YOUR TASK -> Find every line with the word "Treat". Copy those lines.

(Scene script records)
*****
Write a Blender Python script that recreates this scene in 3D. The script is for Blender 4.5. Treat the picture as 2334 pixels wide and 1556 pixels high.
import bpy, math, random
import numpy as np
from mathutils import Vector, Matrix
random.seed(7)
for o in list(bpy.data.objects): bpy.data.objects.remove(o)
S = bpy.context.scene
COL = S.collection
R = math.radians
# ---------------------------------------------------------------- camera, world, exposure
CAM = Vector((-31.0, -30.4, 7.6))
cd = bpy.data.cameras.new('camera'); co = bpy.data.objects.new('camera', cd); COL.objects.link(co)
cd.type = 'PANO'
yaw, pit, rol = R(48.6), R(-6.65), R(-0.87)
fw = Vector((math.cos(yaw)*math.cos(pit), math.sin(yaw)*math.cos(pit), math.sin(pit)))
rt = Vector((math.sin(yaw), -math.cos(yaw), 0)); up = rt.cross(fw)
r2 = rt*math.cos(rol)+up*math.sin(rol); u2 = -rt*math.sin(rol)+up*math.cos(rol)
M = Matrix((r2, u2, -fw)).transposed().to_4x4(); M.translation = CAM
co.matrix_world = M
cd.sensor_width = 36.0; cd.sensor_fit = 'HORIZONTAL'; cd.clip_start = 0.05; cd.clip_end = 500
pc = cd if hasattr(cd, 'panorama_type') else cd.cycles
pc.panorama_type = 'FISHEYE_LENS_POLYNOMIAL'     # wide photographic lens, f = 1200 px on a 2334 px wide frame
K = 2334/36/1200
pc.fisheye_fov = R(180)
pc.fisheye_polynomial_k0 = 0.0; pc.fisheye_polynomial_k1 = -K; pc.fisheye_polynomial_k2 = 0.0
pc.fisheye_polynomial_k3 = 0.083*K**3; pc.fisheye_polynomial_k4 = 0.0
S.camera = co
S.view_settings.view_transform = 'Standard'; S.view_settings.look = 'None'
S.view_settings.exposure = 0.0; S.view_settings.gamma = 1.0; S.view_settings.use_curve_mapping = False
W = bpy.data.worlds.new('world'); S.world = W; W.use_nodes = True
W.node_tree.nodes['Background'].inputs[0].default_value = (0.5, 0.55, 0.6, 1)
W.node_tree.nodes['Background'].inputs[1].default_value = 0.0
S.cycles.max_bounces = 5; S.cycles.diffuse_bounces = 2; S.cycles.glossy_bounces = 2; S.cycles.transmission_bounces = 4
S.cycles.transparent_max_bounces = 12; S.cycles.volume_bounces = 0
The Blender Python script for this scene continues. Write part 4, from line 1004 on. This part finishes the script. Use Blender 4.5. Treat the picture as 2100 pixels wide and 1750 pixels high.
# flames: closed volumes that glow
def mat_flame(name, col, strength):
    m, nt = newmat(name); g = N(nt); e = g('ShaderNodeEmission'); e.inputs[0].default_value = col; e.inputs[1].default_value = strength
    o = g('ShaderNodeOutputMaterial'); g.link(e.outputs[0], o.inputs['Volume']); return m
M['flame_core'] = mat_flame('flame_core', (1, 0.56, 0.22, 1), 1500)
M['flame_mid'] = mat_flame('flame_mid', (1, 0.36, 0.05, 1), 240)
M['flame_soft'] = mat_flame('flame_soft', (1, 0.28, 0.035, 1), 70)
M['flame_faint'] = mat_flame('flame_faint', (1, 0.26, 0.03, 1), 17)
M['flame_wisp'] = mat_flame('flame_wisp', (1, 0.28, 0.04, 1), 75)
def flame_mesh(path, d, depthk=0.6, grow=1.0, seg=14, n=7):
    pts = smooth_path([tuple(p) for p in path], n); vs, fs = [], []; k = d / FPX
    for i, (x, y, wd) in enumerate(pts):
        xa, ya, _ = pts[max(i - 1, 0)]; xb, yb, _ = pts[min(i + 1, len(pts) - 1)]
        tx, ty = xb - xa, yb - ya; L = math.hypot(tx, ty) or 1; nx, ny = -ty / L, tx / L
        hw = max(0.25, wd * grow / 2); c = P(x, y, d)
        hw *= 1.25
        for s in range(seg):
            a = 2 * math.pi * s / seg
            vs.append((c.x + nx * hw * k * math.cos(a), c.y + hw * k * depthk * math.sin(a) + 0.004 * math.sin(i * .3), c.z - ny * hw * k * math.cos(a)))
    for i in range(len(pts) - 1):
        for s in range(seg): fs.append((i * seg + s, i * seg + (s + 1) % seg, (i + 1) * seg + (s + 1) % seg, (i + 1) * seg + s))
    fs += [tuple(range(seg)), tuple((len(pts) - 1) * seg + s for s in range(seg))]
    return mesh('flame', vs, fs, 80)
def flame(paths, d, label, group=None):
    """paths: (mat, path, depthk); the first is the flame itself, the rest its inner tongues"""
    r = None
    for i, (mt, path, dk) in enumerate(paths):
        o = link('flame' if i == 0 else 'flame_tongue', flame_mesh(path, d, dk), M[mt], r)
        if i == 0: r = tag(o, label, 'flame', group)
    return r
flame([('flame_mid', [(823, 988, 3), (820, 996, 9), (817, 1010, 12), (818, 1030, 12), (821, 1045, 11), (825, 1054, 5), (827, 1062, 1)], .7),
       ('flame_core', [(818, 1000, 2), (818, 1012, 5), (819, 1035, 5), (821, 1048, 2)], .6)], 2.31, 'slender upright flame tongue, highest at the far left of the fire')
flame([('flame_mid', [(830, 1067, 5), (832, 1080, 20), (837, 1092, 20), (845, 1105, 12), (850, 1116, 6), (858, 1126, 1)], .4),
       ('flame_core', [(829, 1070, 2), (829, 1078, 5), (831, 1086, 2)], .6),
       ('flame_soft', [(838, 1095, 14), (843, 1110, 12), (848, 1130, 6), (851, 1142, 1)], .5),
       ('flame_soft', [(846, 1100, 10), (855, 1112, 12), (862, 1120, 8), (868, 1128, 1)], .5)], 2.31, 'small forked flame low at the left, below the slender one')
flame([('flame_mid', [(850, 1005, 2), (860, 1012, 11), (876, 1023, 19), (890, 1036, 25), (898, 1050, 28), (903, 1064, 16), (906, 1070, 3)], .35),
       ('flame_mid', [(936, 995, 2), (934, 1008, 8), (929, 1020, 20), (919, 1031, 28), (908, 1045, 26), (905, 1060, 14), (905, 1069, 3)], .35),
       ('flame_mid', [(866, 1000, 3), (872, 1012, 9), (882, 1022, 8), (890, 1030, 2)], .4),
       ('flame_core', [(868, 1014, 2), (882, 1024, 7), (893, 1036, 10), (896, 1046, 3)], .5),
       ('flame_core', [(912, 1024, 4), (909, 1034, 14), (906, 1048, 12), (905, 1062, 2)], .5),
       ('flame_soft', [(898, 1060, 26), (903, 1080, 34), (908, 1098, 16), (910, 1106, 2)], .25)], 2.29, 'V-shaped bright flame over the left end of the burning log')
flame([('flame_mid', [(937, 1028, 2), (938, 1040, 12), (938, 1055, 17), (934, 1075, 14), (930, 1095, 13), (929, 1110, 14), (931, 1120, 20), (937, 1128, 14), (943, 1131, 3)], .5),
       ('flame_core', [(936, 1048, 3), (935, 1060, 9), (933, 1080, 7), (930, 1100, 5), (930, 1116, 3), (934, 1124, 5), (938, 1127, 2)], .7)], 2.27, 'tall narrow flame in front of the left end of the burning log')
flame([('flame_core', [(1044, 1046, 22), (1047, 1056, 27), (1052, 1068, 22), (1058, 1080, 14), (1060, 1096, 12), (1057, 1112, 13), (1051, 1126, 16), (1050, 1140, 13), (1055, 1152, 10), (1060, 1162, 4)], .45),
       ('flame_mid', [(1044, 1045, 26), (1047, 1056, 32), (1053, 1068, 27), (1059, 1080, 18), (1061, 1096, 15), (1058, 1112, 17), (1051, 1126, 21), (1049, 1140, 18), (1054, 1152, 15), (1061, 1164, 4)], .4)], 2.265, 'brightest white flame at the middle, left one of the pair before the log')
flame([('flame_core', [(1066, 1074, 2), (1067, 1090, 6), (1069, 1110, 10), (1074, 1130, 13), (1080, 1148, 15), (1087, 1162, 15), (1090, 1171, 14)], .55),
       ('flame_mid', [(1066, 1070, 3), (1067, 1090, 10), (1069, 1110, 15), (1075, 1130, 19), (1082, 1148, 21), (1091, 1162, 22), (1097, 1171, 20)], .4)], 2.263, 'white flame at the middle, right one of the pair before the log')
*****
EXERCISE RESULT ->
Write a Blender Python script that recreates this scene in 3D. The script is for Blender 4.5. Treat the picture as 2334 pixels wide and 1556 pixels high.
The Blender Python script for this scene continues. Write part 4, from line 1004 on. This part finishes the script. Use Blender 4.5. Treat the picture as 2100 pixels wide and 1750 pixels high.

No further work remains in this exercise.